農業は他の産業と同等かそれ以上に環境負荷が大きい産業である。農業・林業は温室効果ガスの1/4を出している。メタンと一酸化二窒素の排出は主に農業が排出源である。日本の農業においても稲作が排出源の30%以上を占めている。水田土中や反芻動物の消化器官など無酸素の状態で有機物を分解させるとメタンが出る。窒素肥料をやれば脱窒の過程で一酸化二窒素が出る。そこで農学は持続可能な食料生産システムへの移行が求められている。その動きとしてバイオエコノミー(OECD, 2009)、バイオ戦略(内閣府、2019年)、Farm to fork (EU, 2020), 農業イノベーションアジェンダ(USA, 2020)、グリーンイノベーション基金(NEDO、2021)、みどりの食料システム戦略(農水省、2021)などが制定されている。みどりの食料システム戦略はEUやアメリカの真似だが、全くの準備不足で技術開発の困難が予想される。目標としているのはCO2ゼロエミッション、化学農薬50%削減、化学肥料30%削減、有機農業を25%まで拡大である。今まで日本では農学でこれらに真剣に取り組んできたわけではないが、知の蓄積には期待できる。自身としてはCO2のゼロエミッション化に取り組んできた。光波長選択性の透過型太陽電池を開発した。そして透過型有機太陽電池を使った施設栽培型複合農業の実験をしてきた。農耕地面積450万haにソーラーパネルを敷きつめると5.7兆kWhの発電ができる。日本の総電気使用量は1兆kWh/年である。耕作放棄地(農地の4%)に設置しただけでも総電力の23%を賄える。農業と発電を同時に行うことは付加価値を生む上で重要。農地の上にパネルを部分的に設置するソーラーシェアリングが広まってきているが、私個人としては農地の20%を発電所にし、残りの80%の農地の生産性この発電をうまく利用して向上させ、元の100%にすることの方が将来性があると思っている。ただし現状は農地法の大きな壁がある。新しい農業の形を模索するため主として京都大学の研究者、産業界とグリーンエネルギーファーム(農林水産分野の脱炭素化)構想を立てているところである。

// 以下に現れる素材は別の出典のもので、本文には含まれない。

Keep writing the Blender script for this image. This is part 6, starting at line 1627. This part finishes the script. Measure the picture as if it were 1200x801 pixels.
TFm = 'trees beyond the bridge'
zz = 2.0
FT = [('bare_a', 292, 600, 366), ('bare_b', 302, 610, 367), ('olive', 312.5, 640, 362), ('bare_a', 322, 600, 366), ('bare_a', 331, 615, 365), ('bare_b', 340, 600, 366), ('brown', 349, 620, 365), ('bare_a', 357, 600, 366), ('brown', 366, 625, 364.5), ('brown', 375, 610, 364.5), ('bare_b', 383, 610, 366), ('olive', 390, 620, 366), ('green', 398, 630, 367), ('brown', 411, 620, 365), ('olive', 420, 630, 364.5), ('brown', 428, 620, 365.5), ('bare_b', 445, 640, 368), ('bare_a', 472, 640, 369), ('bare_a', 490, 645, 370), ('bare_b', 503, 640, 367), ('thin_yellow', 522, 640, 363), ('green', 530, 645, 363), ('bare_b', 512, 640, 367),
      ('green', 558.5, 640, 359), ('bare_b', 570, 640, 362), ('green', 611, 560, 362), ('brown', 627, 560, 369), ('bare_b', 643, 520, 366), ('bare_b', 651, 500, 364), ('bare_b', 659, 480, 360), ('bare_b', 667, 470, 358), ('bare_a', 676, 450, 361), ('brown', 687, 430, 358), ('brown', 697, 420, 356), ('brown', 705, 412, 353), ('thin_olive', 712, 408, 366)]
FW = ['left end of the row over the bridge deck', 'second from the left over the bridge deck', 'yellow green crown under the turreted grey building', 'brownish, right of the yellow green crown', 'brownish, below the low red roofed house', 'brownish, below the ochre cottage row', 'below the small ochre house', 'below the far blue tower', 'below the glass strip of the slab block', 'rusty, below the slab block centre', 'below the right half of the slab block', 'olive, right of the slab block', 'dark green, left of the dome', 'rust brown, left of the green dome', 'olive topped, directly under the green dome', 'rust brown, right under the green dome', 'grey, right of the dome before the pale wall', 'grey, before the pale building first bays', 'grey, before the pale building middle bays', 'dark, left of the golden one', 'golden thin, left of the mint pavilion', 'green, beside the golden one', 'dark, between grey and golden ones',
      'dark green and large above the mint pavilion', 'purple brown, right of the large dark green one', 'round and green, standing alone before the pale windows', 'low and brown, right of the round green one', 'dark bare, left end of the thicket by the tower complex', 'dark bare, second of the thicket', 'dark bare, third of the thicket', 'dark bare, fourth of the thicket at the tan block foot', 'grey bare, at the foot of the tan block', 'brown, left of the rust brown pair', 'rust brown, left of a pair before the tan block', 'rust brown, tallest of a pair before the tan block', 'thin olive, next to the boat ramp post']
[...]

再生可能エネルギーの導入は地域分散型社会を促進する。都市への産業・人口の集中はエネルギー効率がその方が良かったからだ。これからその逆の動きが加速する。これからの社会をどう構築しようか活発な議論が必要である。そのためにバイオエコノミー学会を設立した。学会を作ると男ばかりになる。そこでジェンダーバランスを保つため男女ペアで入会していただくことにした(その後の脱会は自由)。会費もなしで開催もバーチャルにする。若い人がいろいろなアイディアを出して次を考えていただきたい。